From Desire to Drunk

In lecture last Tuesday, I did a close reading of the encounter between Philip Marlowe and Eileen Wade (pp 212-13).  The slide that summarized the buried, sub-logical sequence looked like this.

In our section after lecture, Olga summarized Marlowe's behavior like this (my paraphrase): he wanted her, and he pushed too hard, and felt badly about how he'd acted and so got drunk to forget.

That's quite a reasonable summary.  

The slide above has a somewhat different reading, which involves Marlowe have issues around rejection and loss that Eileen Wade triggers.   

So there are at least two readings here. There's a quiz tomorrow. One of the questions will be about this passage and how to read it.
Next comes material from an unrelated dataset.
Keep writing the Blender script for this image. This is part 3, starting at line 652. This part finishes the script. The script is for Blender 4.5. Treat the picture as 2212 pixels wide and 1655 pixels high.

Our section also had quite an interesting discussion about whether this scene has elements of sexual assault as we now understand it.  California has changed requirements for all colleges and universities, public and private, that receive state funding including financial aid. Dubbed the "Yes Means Yes" law, you can read the text here. A central paragraph reads like this:
An affirmative consent standard in the determination of whether consent was given by both parties to sexual activity. “Affirmative consent” means affirmative, conscious, and voluntary agreement to engage in sexual activity. It is the responsibility of each person involved in the sexual activity to ensure that he or she has the affirmative consent of the other or others to engage in the sexual activity. Lack of protest or resistance does not mean consent, nor does silence mean consent. Affirmative consent must be ongoing throughout a sexual activity and can be revoked at any time. The existence of a dating relationship between the persons involved, or the fact of past sexual relations between them, should never by itself be assumed to be an indicator of consent.
This is not what is happening in the Marlowe-Eileen Wade encounter.  We talked what following this law would mean in practice, both what it would do to safety and to the sex itself.